Il résulte de la combinaison des articles 1844 et 1844-10 du Code civil et l’article L. 227-16 du code de commerce que : « si les statuts d’une société par actions simplifiée peuvent prévoir l’exclusion d’un associé par une décision collective des associés, toute stipulation de la clause d’exclusion ayant pour objet ou pour effet de priver l’associé dont l’exclusion est proposée de son droit de voter sur cette proposition est réputée non écrite ».

4.3. Droits de la défense

Dans l’arrêt Cass. com., 23 oct. 2007, n° 06-16.537, il a été rappelé qu’une procédure d’exclusion violant les droits de l’associé est nulle. Cela implique :

• Une information claire sur les motifs d’exclusion ;

• La possibilité pour l’associé de présenter ses observations ;

• Une décision prise dans des conditions impartiales.

Conclusion : Les Précautions à Respecter

La mise en œuvre de l’exclusion d’un associé nécessite une anticipation statutaire et une formalisation rigoureuse pour garantir sa validité, l’exclusion demeure une procédure d’exception :

• Prévoir les causes d’exclusion dans les statuts ;

• Encadrer les modalités (majorité requise, prix de cession, droits financiers) ;

• Respecter scrupuleusement les droits fondamentaux de l’associé exclu.

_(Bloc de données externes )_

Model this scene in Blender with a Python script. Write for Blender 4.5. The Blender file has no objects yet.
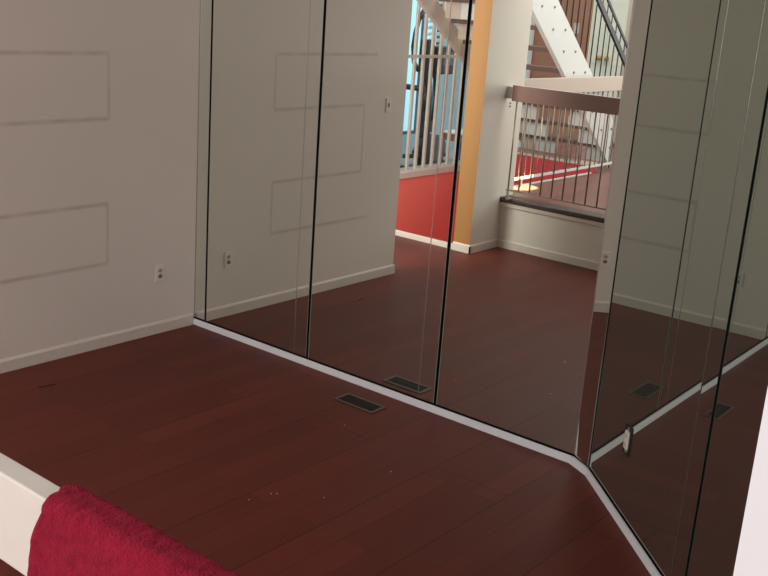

Prérogative contractuelle = statutaire (norme attributive du pouvoir d’exclusion)

En ce sens, un acte extrastatutaire tel que le pacte ne peut servir de fondement à ce pouvoir et ne peut pallier le silence des statuts qui prévalent.

a.         Qui doit identifier les personnes contraintes (les sujets du pouvoir)

b.         Et les motifs de l’exclusion

Motif légitime (ou juste motif) : attention à ne pas confondre l’intérêt légitime de la société et la volonté unanime des associés.

La suspension des droits politiques de l’associé jusqu’à la cession de ses titres est un effet statutaire et non pas un effet de la décision des associés.